Love Afghani Style
Talk about robbing the cradle.... (h/t Religion of Peace)
Gulghoti is a beautiful young woman of 25. Her dark eyes soften, then fill with tears as she looks at Hekmat, a quiet, skinny six-year-old who lives with her. "I have brought him up since he was three," she said, her voice breaking. "I even used to feed him."
The boy is not her child, her brother, or even her stepson. He is her husband.
"My life is just one big problem," she said. "Please tell other people not to do this." Six years ago, Gulghoti, who lives in southern Helmand province, had married another man to whom she had been betrothed since they were both children. Once the parents had agreed on the match and the terms, the deal was almost impossible to break, even after her fiancé was seriously injured in an accident. Her father died when she was young, and her widowed mother did not have the means to resist pressure to honor the contract. Gulghoti duly married her disabled fiancé when she was 19, but he died after a year, leaving her a widow.

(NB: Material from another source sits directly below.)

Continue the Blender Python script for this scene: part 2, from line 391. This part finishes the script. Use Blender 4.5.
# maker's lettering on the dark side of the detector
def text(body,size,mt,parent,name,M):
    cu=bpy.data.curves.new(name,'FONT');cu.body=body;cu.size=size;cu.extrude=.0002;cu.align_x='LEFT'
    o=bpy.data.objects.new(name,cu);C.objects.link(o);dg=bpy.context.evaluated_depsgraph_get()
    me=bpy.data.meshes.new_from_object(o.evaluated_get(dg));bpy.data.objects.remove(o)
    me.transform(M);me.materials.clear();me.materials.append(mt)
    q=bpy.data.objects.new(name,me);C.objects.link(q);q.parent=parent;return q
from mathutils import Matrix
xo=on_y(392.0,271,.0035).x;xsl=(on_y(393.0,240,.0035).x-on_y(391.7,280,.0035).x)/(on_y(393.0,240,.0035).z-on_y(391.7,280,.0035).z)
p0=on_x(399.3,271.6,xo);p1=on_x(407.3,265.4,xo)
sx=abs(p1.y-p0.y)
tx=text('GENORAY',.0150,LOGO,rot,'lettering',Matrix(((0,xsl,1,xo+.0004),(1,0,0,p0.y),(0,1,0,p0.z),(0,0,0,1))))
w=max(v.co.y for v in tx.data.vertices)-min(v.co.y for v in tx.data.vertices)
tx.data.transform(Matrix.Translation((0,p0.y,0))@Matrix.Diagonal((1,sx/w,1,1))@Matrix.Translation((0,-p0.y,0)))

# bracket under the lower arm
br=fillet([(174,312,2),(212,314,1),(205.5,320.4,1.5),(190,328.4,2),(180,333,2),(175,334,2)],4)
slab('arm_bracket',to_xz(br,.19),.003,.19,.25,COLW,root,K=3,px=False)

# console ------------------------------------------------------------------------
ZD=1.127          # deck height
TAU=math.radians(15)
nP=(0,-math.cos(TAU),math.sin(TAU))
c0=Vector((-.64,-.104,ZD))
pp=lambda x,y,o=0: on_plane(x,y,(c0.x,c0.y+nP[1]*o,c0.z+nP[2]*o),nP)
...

According to custom in this predominantly Pashtun region, once a woman marries, she remains more or less the property of her husband's family. If she is widowed, she will commonly be married off to a relative of her deceased husband.
"I had to obey these rules, and marry my husband's younger brother," said Gulghoti. This happened despite the fact that Hekmat was only three at the time. "They forced me to marry this baby," she said. "By the time he reaches adolescence, I will be an old woman."
Hekmat does not understand that the woman who bathes him, looks after him, and prepares his meals is actually his wife. He calls her khala - "auntie." He is small and shy, and shrinks away from strangers. He does not attend school - no one in his family is literate.
In Afghanistan, parents sometimes betroth their children almost as soon as they are born. There are cases of 10-day-old children being engaged or even married to each other, despite legal and religious prohibitions against underage marriages.